## [Task objective]
Return the listing below in full, with every line exactly as it is.

## [Provided data]
-=-=-

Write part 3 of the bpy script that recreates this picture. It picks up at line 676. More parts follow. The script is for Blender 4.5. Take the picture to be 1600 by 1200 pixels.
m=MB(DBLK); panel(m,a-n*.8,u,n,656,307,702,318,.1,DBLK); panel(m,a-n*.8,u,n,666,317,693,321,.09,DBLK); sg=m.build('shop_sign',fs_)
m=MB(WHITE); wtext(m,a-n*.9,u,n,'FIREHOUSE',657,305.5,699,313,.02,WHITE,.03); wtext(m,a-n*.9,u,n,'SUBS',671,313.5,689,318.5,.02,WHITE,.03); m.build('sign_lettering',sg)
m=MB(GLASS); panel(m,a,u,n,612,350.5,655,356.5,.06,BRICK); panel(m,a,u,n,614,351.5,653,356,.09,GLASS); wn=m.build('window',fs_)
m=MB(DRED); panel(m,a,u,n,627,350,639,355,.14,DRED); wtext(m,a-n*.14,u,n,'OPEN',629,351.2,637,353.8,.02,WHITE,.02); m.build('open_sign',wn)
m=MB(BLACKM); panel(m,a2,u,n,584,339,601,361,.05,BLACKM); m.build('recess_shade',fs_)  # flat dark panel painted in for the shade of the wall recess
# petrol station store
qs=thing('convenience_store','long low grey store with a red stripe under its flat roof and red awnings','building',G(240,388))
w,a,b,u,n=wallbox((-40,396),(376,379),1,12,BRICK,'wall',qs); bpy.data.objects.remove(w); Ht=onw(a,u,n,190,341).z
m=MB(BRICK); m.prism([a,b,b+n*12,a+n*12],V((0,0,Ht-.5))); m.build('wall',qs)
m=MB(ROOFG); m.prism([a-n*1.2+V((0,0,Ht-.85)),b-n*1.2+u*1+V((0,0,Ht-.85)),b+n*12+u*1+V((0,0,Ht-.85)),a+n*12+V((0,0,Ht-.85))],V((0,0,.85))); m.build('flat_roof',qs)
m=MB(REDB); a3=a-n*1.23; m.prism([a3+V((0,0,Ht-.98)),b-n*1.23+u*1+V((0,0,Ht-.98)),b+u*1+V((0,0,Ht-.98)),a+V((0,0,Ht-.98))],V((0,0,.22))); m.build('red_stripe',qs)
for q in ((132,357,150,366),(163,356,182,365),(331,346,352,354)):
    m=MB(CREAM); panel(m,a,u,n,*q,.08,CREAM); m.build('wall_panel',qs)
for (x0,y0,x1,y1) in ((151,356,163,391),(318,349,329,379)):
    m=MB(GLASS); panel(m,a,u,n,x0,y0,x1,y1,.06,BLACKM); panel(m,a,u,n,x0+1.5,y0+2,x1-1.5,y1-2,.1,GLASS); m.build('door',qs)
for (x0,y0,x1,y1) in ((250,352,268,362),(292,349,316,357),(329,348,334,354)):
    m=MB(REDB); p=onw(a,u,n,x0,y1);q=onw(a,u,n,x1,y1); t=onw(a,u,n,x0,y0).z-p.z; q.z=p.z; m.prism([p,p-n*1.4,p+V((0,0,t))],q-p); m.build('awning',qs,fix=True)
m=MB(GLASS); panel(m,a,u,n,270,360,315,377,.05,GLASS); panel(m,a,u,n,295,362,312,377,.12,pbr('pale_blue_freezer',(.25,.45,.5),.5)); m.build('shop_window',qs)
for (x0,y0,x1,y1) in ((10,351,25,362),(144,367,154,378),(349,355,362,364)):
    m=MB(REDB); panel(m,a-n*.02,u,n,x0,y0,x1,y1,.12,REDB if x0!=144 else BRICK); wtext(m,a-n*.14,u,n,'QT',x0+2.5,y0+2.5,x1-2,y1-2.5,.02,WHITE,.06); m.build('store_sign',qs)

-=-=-

## [Final answer]
Write part 3 of the bpy script that recreates this picture. It picks up at line 676. More parts follow. The script is for Blender 4.5. Take the picture to be 1600 by 1200 pixels.
m=MB(DBLK); panel(m,a-n*.8,u,n,656,307,702,318,.1,DBLK); panel(m,a-n*.8,u,n,666,317,693,321,.09,DBLK); sg=m.build('shop_sign',fs_)
m=MB(WHITE); wtext(m,a-n*.9,u,n,'FIREHOUSE',657,305.5,699,313,.02,WHITE,.03); wtext(m,a-n*.9,u,n,'SUBS',671,313.5,689,318.5,.02,WHITE,.03); m.build('sign_lettering',sg)
m=MB(GLASS); panel(m,a,u,n,612,350.5,655,356.5,.06,BRICK); panel(m,a,u,n,614,351.5,653,356,.09,GLASS); wn=m.build('window',fs_)
m=MB(DRED); panel(m,a,u,n,627,350,639,355,.14,DRED); wtext(m,a-n*.14,u,n,'OPEN',629,351.2,637,353.8,.02,WHITE,.02); m.build('open_sign',wn)
m=MB(BLACKM); panel(m,a2,u,n,584,339,601,361,.05,BLACKM); m.build('recess_shade',fs_)  # flat dark panel painted in for the shade of the wall recess
# petrol station store
qs=thing('convenience_store','long low grey store with a red stripe under its flat roof and red awnings','building',G(240,388))
w,a,b,u,n=wallbox((-40,396),(376,379),1,12,BRICK,'wall',qs); bpy.data.objects.remove(w); Ht=onw(a,u,n,190,341).z
m=MB(BRICK); m.prism([a,b,b+n*12,a+n*12],V((0,0,Ht-.5))); m.build('wall',qs)
m=MB(ROOFG); m.prism([a-n*1.2+V((0,0,Ht-.85)),b-n*1.2+u*1+V((0,0,Ht-.85)),b+n*12+u*1+V((0,0,Ht-.85)),a+n*12+V((0,0,Ht-.85))],V((0,0,.85))); m.build('flat_roof',qs)
m=MB(REDB); a3=a-n*1.23; m.prism([a3+V((0,0,Ht-.98)),b-n*1.23+u*1+V((0,0,Ht-.98)),b+u*1+V((0,0,Ht-.98)),a+V((0,0,Ht-.98))],V((0,0,.22))); m.build('red_stripe',qs)
for q in ((132,357,150,366),(163,356,182,365),(331,346,352,354)):
    m=MB(CREAM); panel(m,a,u,n,*q,.08,CREAM); m.build('wall_panel',qs)
for (x0,y0,x1,y1) in ((151,356,163,391),(318,349,329,379)):
    m=MB(GLASS); panel(m,a,u,n,x0,y0,x1,y1,.06,BLACKM); panel(m,a,u,n,x0+1.5,y0+2,x1-1.5,y1-2,.1,GLASS); m.build('door',qs)
for (x0,y0,x1,y1) in ((250,352,268,362),(292,349,316,357),(329,348,334,354)):
    m=MB(REDB); p=onw(a,u,n,x0,y1);q=onw(a,u,n,x1,y1); t=onw(a,u,n,x0,y0).z-p.z; q.z=p.z; m.prism([p,p-n*1.4,p+V((0,0,t))],q-p); m.build('awning',qs,fix=True)
m=MB(GLASS); panel(m,a,u,n,270,360,315,377,.05,GLASS); panel(m,a,u,n,295,362,312,377,.12,pbr('pale_blue_freezer',(.25,.45,.5),.5)); m.build('shop_window',qs)
for (x0,y0,x1,y1) in ((10,351,25,362),(144,367,154,378),(349,355,362,364)):
    m=MB(REDB); panel(m,a-n*.02,u,n,x0,y0,x1,y1,.12,REDB if x0!=144 else BRICK); wtext(m,a-n*.14,u,n,'QT',x0+2.5,y0+2.5,x1-2,y1-2.5,.02,WHITE,.06); m.build('store_sign',qs)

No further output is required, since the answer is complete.